DOT Proposes Airlines Disclose More Information to Consumers

Proposed consumer protections for air travelers would include disclosure of fees for basic services.

The U.S. Department of Transportation has proposed some new consumer protections for air travelers. The proposal, building on consumer protections that were issued in December 2009 and April 2011, would require the disclosure of fees for certain airline services, such as checked baggage. It also would require more air carriers to report their performance data to DOT and codify the department's definition of a ticket agent "to ensure that companies that offer flight search tools and receive a form of compensation are adhering to the Department's consumer protection requirements."

More specifically, the airlines and ticket agents would be required to disclose fees for additional services, including: first checked bag, second checked back, one carry-on item, and advance seat assignment. According to DOT, these fees are currently difficult to determine when searching for airfares, which could be misleading to many consumers. In addition, the rule would also expand the number of carriers that need to report information to the DOT about on-time performance, oversold flights, and mishandled baggage rates. Any carrier that accounts for at least 0.5 percent of domestic scheduled passenger revenue (as opposed to the current standard of 1 percent) would be required to report these data.

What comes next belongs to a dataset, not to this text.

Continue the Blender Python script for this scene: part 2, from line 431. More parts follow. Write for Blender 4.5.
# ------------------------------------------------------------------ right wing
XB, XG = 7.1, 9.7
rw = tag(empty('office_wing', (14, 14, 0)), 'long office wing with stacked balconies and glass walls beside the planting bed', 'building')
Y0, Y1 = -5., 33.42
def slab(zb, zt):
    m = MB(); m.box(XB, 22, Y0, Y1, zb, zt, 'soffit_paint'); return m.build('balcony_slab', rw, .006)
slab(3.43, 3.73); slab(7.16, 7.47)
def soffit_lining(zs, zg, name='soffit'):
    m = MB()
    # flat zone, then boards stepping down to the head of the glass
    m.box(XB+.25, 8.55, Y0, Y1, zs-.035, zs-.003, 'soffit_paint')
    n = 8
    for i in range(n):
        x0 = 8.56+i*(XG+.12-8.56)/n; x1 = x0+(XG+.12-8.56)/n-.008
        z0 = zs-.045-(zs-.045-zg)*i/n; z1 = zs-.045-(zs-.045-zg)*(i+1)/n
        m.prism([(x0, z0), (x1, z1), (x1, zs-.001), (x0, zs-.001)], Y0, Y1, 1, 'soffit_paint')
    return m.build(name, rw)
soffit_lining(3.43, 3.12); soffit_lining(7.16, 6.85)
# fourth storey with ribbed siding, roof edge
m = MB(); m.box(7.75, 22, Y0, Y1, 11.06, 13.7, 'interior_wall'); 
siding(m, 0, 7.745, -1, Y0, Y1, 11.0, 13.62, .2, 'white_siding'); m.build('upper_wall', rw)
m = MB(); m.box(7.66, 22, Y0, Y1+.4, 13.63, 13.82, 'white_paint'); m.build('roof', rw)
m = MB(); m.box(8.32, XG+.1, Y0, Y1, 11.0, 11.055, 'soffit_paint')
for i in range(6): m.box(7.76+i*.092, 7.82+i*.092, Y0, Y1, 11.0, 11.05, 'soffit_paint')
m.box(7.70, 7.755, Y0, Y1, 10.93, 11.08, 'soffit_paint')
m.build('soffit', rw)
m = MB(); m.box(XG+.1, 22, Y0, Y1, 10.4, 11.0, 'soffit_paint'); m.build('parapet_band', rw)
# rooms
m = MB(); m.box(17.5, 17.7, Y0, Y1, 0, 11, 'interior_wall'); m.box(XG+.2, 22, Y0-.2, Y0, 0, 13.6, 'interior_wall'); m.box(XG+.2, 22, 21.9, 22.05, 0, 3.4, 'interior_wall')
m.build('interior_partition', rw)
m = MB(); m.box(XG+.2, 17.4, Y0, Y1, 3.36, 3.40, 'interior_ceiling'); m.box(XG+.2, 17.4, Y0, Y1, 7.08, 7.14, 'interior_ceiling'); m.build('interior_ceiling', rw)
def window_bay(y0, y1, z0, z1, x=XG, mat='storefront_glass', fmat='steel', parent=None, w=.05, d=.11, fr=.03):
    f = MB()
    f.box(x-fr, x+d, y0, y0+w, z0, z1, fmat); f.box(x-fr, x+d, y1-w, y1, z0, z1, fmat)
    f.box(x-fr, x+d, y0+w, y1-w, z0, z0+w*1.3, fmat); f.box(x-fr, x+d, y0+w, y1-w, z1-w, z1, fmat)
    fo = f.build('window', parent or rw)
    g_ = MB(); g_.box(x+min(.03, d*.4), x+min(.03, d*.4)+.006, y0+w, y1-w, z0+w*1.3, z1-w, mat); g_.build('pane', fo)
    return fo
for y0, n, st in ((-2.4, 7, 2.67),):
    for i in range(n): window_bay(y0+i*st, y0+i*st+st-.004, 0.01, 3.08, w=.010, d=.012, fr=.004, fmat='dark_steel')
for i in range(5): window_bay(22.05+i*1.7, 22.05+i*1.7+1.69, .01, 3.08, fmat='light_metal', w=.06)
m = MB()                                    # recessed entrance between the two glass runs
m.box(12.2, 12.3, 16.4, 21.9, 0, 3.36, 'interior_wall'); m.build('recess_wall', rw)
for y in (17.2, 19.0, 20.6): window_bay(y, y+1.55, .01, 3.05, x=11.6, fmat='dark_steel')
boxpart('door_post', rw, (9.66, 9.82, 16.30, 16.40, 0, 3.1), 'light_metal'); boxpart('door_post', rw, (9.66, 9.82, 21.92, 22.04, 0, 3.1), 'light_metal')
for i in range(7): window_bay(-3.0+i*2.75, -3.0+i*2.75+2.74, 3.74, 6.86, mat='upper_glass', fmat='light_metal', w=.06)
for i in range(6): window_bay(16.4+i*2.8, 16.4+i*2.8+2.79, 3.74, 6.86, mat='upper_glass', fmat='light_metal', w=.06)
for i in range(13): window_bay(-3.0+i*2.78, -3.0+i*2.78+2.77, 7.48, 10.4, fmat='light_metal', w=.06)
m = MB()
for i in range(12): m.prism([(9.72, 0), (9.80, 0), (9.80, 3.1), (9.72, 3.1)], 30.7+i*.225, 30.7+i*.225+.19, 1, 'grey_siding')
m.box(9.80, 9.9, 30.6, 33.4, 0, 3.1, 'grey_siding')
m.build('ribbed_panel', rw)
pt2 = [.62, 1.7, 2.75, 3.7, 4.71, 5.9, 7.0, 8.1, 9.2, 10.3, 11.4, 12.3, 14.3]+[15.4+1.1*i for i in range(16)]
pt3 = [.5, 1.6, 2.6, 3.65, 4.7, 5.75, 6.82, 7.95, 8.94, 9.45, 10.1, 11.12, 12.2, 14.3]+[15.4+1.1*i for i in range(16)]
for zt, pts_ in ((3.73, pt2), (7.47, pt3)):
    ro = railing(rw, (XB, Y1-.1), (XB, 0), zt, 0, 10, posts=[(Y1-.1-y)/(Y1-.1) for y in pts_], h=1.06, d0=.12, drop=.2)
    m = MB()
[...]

The proposed rule would also require large travel agents to adopt minimum customer service standards, require carrier and ticket agents to disclose any code-share agreements on initial itinerary displays online, and prohibit unfair and deceptive practices, such as preferentially ranking flights of certain carriers above others without disclosing the bias.

"Knowledge is power, and our latest proposal helps ensure consumers have clear and accurate information when choosing among air transportation options," Transportation Secretary Anthony Foxx said. "The proposal we're offering today will strengthen the consumer protections we have previously enacted and raise the bar for airlines and ticket agents when it comes to treating travelers fairly."